Where a line contains the word "this", copy that line.

* BEGIN EXTRACTED DATA *

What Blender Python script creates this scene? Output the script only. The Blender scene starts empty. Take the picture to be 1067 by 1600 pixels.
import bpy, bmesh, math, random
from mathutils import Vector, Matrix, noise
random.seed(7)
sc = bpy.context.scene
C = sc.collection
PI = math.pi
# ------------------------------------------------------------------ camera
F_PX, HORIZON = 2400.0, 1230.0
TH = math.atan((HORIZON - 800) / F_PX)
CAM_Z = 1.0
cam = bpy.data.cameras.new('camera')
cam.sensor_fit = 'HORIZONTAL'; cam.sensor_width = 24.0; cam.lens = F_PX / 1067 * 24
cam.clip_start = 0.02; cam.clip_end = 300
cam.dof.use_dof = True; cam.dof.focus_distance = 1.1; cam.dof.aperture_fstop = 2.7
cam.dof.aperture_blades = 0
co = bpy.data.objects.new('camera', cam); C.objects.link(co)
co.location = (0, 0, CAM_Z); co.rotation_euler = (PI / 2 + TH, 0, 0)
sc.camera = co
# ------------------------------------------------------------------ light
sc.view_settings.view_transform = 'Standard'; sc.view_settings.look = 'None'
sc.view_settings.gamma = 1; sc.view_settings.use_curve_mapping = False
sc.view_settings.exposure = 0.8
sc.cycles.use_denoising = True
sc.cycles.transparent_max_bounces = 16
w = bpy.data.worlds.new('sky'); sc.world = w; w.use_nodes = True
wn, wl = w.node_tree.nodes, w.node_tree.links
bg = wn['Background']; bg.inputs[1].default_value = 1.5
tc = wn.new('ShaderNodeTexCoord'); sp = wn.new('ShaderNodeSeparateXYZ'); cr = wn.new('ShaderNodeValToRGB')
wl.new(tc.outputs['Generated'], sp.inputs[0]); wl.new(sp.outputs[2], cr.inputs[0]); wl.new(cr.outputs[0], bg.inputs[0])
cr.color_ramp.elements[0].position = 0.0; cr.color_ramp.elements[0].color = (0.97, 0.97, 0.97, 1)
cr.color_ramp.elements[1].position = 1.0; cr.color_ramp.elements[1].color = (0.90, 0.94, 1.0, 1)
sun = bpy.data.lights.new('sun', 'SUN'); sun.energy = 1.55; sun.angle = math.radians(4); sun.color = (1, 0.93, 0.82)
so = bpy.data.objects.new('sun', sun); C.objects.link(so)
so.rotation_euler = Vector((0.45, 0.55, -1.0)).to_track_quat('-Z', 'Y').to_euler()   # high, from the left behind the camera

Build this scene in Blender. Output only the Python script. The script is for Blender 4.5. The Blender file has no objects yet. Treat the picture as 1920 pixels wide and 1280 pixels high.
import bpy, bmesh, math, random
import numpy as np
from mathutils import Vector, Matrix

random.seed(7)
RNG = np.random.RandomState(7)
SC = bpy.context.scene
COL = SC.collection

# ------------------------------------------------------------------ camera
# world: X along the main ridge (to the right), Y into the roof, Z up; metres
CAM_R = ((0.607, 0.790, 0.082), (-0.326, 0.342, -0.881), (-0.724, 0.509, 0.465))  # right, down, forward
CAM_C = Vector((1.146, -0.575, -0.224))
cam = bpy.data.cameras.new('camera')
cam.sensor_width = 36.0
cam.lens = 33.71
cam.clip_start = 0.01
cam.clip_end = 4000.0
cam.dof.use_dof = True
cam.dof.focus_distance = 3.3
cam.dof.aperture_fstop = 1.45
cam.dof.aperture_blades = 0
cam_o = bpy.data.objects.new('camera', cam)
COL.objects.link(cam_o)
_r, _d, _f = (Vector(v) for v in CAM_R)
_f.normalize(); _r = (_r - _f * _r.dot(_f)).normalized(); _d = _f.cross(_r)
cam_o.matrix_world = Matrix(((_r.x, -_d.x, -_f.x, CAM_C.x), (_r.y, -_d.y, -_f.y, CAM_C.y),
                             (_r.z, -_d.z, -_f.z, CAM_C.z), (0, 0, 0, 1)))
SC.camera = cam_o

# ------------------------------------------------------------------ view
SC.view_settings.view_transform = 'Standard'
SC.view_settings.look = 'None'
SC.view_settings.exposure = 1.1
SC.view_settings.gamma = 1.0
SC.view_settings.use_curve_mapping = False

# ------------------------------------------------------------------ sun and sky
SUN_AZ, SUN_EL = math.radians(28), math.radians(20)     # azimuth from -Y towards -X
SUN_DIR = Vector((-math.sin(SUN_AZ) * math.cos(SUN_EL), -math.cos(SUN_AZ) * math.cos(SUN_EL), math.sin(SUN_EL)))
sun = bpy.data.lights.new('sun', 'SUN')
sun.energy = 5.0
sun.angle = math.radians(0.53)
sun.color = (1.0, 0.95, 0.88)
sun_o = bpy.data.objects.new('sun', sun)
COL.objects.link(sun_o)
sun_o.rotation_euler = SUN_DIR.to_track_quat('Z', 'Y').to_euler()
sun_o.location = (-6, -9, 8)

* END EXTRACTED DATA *
* BEGIN EXTRACTED DATA *

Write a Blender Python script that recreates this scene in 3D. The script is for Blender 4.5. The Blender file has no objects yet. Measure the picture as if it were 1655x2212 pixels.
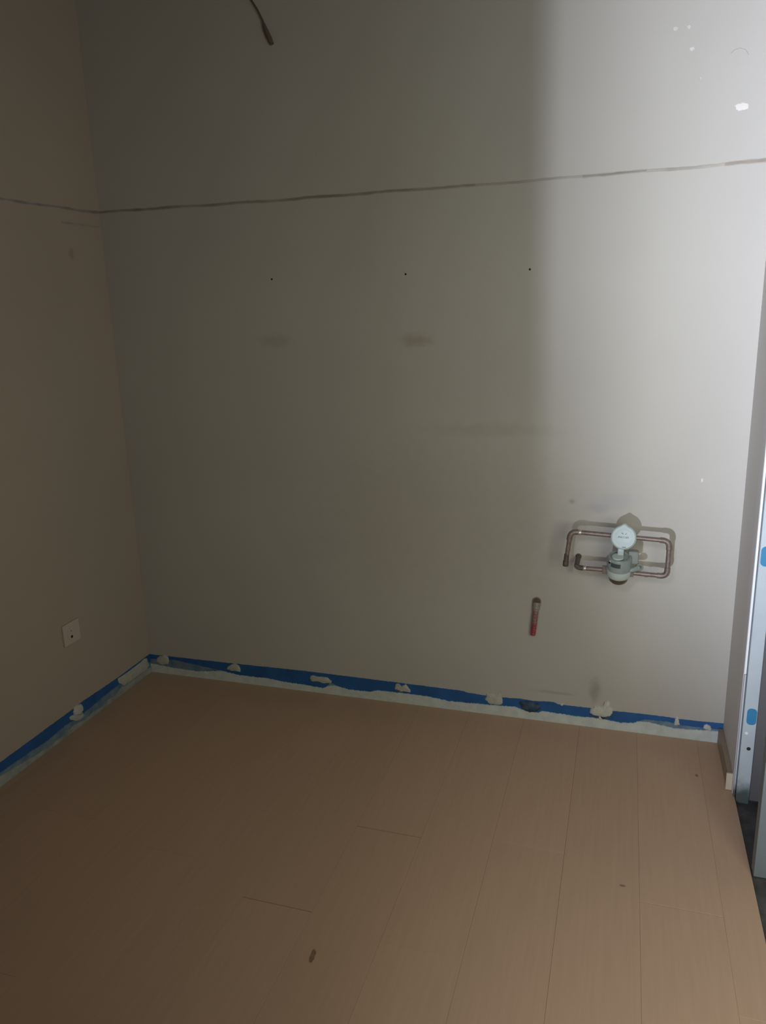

* END EXTRACTED DATA *
* BEGIN EXTRACTED DATA *

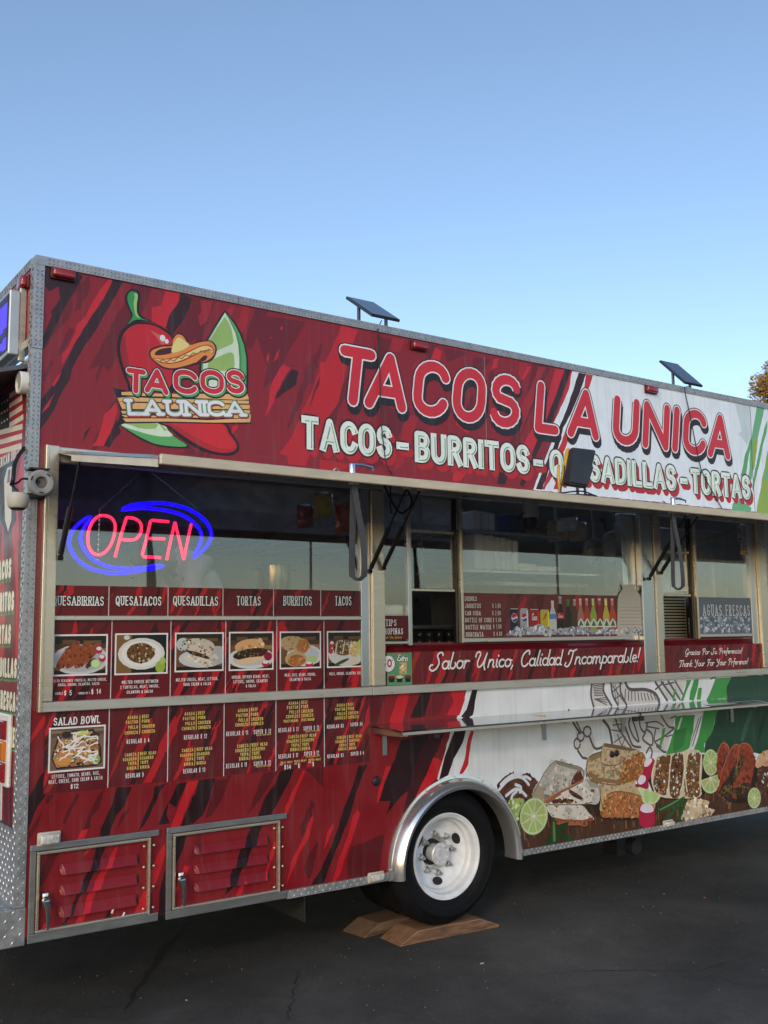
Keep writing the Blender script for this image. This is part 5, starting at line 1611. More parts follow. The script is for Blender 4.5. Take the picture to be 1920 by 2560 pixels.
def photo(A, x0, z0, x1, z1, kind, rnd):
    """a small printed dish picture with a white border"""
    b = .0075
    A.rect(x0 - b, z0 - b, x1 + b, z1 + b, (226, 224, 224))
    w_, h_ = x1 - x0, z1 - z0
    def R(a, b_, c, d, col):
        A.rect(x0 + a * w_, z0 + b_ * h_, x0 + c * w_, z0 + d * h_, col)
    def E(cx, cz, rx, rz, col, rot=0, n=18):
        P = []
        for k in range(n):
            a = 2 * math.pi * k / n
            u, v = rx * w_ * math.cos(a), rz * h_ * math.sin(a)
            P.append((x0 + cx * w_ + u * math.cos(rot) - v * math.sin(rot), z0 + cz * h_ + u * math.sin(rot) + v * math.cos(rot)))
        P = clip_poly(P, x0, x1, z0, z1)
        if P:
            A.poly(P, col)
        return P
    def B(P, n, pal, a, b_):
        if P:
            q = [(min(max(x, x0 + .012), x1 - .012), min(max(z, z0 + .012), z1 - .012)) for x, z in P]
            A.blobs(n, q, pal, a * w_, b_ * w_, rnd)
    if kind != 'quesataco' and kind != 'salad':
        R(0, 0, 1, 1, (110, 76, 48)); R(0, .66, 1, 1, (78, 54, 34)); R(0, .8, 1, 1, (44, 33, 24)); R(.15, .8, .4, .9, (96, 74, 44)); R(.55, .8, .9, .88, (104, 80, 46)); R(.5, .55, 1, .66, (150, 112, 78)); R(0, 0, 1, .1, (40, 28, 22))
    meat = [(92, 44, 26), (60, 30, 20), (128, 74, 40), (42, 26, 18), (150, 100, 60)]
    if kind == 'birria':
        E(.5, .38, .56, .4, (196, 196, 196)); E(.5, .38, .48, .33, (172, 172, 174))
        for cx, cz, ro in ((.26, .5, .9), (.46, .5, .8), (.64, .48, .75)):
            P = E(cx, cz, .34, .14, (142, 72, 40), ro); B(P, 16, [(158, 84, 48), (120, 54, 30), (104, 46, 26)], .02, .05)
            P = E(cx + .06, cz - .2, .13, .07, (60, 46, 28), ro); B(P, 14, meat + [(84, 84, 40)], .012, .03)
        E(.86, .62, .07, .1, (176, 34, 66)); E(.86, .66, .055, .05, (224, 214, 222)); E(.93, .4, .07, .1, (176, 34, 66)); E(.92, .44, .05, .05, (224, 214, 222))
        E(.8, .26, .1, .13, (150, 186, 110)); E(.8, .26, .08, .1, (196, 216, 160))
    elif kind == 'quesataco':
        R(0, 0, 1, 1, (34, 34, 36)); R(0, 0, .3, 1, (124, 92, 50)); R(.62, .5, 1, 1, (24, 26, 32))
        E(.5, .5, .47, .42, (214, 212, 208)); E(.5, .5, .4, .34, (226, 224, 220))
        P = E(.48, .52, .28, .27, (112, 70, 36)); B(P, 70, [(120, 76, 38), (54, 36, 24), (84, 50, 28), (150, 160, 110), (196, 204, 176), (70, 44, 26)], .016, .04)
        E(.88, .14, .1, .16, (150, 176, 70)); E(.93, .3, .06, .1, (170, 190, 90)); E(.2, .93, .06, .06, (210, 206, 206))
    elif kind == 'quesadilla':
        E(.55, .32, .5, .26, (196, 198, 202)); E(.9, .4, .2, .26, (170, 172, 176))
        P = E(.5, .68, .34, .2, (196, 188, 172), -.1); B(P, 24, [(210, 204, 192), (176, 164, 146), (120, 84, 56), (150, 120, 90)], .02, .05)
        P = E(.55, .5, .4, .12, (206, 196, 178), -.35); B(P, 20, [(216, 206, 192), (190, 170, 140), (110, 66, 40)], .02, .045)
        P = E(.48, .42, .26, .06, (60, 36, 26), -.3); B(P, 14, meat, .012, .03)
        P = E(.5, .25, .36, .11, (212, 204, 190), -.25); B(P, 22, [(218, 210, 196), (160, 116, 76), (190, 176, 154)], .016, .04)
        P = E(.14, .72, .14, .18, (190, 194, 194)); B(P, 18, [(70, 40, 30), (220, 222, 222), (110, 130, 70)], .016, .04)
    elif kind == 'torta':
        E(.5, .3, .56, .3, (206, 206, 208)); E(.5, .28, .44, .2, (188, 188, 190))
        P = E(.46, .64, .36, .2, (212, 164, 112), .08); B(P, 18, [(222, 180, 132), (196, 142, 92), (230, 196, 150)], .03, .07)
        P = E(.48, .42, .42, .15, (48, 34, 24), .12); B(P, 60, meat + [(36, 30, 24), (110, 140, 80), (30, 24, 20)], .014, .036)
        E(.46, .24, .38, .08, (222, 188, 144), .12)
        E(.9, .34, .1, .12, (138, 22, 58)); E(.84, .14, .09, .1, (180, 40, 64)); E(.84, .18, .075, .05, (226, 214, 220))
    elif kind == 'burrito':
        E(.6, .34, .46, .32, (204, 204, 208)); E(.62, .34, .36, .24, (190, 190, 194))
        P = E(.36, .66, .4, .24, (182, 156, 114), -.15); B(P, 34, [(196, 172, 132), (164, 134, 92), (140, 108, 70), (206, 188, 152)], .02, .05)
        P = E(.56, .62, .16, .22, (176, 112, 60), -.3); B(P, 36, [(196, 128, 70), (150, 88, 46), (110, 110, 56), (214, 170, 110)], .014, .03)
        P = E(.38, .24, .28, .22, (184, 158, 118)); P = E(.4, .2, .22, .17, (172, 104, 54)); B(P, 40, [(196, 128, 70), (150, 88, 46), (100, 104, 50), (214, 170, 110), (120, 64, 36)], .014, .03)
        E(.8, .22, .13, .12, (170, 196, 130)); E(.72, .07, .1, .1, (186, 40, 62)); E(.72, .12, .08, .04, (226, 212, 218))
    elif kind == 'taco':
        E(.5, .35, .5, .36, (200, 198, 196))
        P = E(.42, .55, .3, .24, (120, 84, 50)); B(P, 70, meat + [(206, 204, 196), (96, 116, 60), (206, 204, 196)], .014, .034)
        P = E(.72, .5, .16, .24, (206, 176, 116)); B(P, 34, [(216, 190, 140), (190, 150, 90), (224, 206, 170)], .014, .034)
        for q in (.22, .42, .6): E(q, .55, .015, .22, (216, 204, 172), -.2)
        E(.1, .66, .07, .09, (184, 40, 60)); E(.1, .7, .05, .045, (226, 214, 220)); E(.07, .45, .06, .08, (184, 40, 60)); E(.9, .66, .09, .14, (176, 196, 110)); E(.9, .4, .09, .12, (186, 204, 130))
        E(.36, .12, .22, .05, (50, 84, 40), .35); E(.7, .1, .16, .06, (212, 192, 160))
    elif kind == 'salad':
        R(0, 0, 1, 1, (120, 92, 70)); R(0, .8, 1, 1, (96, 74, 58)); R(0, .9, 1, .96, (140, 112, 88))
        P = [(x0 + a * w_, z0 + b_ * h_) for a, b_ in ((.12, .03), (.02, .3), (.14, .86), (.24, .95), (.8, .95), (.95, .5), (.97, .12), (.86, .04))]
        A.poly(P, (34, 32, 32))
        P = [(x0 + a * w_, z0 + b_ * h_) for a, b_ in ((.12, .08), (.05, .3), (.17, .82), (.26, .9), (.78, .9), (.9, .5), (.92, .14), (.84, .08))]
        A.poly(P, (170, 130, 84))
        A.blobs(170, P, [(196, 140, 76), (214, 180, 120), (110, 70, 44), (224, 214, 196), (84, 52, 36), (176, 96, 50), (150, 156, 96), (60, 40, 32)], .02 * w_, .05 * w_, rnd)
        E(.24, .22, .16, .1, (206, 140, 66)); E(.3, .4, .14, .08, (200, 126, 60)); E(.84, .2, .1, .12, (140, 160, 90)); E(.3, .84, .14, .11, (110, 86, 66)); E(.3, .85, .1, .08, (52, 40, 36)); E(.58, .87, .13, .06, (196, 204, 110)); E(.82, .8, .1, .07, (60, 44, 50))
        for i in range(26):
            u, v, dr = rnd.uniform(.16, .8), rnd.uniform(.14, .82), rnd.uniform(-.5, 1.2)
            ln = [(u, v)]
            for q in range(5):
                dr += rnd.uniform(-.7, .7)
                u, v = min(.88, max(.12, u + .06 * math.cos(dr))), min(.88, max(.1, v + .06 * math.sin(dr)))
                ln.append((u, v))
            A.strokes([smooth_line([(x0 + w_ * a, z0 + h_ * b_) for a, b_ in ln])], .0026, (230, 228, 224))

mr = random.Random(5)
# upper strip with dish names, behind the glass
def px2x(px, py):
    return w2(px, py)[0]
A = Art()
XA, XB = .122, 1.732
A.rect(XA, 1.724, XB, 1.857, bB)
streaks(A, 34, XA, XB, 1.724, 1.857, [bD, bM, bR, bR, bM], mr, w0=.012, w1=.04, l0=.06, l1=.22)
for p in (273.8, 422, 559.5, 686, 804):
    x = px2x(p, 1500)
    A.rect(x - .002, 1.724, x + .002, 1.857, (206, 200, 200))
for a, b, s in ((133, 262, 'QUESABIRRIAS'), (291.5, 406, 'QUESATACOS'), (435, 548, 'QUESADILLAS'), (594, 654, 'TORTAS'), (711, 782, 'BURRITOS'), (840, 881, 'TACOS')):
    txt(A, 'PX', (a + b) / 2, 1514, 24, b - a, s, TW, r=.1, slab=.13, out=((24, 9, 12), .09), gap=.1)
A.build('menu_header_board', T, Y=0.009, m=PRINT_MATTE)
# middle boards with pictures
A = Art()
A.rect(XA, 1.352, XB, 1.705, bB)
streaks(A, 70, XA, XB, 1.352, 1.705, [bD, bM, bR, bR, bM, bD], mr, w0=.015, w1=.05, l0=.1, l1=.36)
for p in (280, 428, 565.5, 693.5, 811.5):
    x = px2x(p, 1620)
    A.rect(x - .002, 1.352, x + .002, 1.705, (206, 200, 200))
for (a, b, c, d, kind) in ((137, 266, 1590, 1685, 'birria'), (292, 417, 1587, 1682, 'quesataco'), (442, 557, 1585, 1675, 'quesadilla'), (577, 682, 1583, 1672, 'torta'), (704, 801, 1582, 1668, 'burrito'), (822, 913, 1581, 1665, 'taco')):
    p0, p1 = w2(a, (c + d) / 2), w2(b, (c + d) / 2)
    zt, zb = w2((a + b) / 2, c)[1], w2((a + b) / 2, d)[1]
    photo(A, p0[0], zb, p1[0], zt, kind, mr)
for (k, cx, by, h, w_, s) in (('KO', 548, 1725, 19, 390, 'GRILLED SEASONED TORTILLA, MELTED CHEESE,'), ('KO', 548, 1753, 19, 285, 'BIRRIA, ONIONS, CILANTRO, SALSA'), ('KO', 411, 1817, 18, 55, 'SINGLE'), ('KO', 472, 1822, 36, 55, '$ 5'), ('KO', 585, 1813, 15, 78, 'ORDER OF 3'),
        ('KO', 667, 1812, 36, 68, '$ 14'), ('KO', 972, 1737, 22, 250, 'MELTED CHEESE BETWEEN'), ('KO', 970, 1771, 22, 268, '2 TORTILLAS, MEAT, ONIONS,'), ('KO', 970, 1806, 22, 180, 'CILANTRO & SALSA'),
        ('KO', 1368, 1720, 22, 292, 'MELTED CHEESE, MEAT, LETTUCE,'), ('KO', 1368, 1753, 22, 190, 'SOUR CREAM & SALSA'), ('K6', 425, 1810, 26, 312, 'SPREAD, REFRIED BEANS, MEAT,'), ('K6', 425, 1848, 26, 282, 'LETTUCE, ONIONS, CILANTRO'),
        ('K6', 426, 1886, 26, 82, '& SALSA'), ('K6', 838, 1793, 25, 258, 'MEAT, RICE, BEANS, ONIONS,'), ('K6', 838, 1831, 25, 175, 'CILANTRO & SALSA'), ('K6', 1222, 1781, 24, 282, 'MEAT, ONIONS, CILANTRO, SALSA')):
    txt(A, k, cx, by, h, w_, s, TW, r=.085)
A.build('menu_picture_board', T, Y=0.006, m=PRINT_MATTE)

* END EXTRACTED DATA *

PROBLEM SOLUTION
What Blender Python script creates this scene? Output the script only. The Blender scene starts empty. Take the picture to be 1067 by 1600 pixels.
Build this scene in Blender. Output only the Python script. The script is for Blender 4.5. The Blender file has no objects yet. Treat the picture as 1920 pixels wide and 1280 pixels high.
Write a Blender Python script that recreates this scene in 3D. The script is for Blender 4.5. The Blender file has no objects yet. Measure the picture as if it were 1655x2212 pixels.
Keep writing the Blender script for this image. This is part 5, starting at line 1611. More parts follow. The script is for Blender 4.5. Take the picture to be 1920 by 2560 pixels.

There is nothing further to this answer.